• [EXERCISE OBJECTIVE]
Take the lines from the top down to and including the one with "dgelb = mat('scratched" and repeat them exactly. Omit images.
################
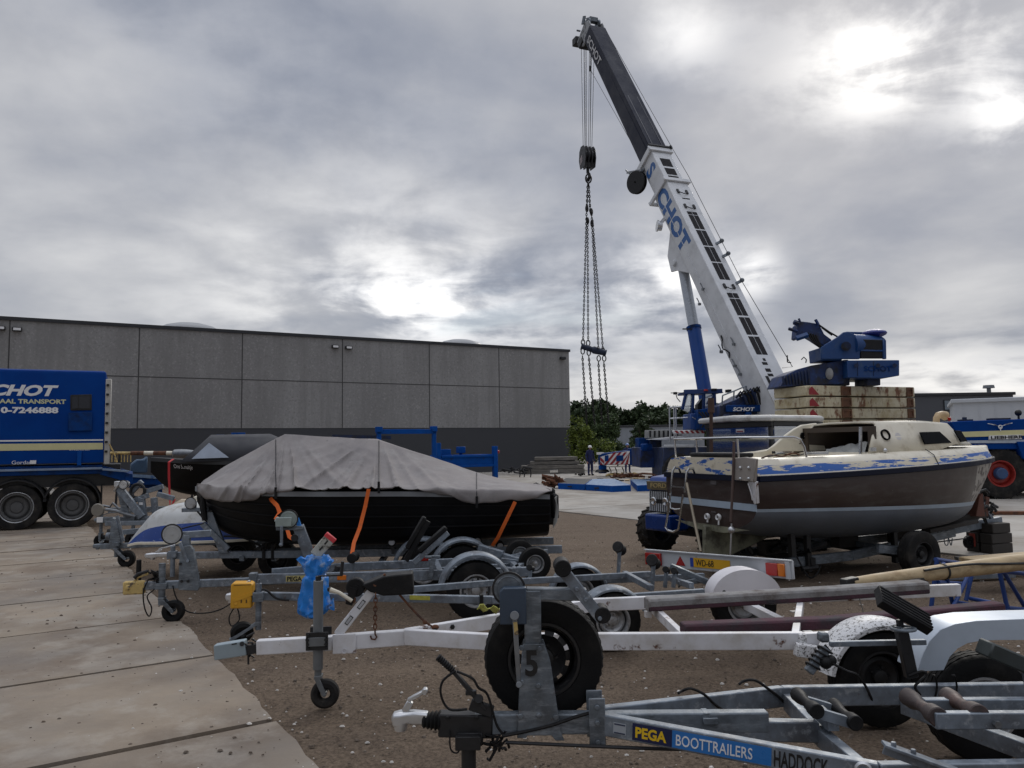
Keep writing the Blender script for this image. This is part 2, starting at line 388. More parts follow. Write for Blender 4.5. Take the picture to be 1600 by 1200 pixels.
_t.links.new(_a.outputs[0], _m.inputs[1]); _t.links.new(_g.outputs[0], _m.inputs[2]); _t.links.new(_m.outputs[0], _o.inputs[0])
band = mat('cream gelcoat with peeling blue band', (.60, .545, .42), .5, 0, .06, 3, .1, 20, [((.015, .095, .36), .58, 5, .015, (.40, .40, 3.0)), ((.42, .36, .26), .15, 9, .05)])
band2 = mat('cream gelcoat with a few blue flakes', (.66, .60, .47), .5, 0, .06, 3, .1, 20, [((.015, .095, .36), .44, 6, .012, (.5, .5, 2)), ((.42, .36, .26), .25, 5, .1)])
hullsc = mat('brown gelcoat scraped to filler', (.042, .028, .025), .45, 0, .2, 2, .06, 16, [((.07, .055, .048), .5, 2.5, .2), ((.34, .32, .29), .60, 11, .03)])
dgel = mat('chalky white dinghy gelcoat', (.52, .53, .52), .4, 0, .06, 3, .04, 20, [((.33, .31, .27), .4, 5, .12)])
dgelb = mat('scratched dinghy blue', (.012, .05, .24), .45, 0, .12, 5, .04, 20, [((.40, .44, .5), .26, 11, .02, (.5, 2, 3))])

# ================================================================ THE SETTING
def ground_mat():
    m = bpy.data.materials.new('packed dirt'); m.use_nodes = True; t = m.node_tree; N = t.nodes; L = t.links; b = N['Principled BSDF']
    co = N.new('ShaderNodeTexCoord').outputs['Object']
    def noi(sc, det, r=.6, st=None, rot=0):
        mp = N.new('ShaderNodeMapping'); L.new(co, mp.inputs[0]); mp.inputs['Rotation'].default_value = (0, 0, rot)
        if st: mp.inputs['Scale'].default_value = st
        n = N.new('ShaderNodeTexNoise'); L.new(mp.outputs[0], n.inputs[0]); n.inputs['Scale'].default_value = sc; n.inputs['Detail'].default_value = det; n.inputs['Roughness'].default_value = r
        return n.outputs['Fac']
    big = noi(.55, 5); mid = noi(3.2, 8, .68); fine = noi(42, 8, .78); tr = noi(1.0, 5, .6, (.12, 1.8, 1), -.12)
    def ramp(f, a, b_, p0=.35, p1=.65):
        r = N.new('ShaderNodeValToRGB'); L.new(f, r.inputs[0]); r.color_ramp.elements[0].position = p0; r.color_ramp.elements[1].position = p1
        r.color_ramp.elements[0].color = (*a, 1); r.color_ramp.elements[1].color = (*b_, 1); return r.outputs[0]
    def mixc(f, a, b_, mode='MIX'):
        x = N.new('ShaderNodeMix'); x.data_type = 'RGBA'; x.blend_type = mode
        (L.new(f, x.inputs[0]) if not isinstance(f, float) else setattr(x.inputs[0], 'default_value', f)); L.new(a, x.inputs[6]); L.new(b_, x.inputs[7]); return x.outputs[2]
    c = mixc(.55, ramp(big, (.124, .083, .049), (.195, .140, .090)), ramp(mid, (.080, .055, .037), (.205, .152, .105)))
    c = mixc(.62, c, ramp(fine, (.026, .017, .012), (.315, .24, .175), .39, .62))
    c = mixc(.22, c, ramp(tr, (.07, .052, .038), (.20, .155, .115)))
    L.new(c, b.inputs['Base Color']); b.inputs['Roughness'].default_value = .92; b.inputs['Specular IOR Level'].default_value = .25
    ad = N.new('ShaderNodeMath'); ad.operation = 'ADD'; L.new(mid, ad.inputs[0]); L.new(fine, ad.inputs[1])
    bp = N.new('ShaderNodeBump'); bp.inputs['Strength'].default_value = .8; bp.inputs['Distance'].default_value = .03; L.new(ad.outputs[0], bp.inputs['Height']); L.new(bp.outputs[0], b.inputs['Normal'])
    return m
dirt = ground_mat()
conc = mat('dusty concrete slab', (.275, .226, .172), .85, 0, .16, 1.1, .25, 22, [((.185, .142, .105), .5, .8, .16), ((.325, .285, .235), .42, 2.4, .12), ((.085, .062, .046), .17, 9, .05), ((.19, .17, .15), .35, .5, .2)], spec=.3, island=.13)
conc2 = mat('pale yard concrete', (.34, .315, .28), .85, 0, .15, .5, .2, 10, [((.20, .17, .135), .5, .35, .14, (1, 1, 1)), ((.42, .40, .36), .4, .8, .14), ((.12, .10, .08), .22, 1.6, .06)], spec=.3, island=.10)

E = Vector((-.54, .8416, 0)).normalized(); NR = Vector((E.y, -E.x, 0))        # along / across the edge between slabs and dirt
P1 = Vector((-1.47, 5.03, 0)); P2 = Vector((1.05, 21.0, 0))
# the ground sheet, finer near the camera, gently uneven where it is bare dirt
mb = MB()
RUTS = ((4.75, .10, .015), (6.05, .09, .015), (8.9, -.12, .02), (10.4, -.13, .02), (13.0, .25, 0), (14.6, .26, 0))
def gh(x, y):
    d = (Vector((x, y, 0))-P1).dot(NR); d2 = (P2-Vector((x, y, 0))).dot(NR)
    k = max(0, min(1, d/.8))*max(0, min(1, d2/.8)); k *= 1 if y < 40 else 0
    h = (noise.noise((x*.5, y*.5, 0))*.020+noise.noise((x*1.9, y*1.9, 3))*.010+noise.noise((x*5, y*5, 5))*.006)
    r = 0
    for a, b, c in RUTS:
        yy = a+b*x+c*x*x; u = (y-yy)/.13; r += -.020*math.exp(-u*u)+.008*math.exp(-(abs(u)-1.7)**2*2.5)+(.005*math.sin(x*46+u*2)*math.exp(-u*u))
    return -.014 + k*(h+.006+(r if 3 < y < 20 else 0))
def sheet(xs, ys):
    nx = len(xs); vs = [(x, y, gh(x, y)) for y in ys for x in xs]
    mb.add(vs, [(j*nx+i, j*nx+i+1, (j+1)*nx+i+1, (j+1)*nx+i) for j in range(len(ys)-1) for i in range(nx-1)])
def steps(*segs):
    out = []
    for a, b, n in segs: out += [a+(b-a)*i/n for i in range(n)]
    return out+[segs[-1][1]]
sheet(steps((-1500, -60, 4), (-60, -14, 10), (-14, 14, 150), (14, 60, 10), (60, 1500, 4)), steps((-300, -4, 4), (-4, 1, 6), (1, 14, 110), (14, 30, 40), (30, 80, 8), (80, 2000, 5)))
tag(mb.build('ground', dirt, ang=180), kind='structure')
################
• [SOLUTION BELOW]
Keep writing the Blender script for this image. This is part 2, starting at line 388. More parts follow. Write for Blender 4.5. Take the picture to be 1600 by 1200 pixels.
_t.links.new(_a.outputs[0], _m.inputs[1]); _t.links.new(_g.outputs[0], _m.inputs[2]); _t.links.new(_m.outputs[0], _o.inputs[0])
band = mat('cream gelcoat with peeling blue band', (.60, .545, .42), .5, 0, .06, 3, .1, 20, [((.015, .095, .36), .58, 5, .015, (.40, .40, 3.0)), ((.42, .36, .26), .15, 9, .05)])
band2 = mat('cream gelcoat with a few blue flakes', (.66, .60, .47), .5, 0, .06, 3, .1, 20, [((.015, .095, .36), .44, 6, .012, (.5, .5, 2)), ((.42, .36, .26), .25, 5, .1)])
hullsc = mat('brown gelcoat scraped to filler', (.042, .028, .025), .45, 0, .2, 2, .06, 16, [((.07, .055, .048), .5, 2.5, .2), ((.34, .32, .29), .60, 11, .03)])
dgel = mat('chalky white dinghy gelcoat', (.52, .53, .52), .4, 0, .06, 3, .04, 20, [((.33, .31, .27), .4, 5, .12)])
dgelb = mat('scratched dinghy blue', (.012, .05, .24), .45, 0, .12, 5, .04, 20, [((.40, .44, .5), .26, 11, .02, (.5, 2, 3))])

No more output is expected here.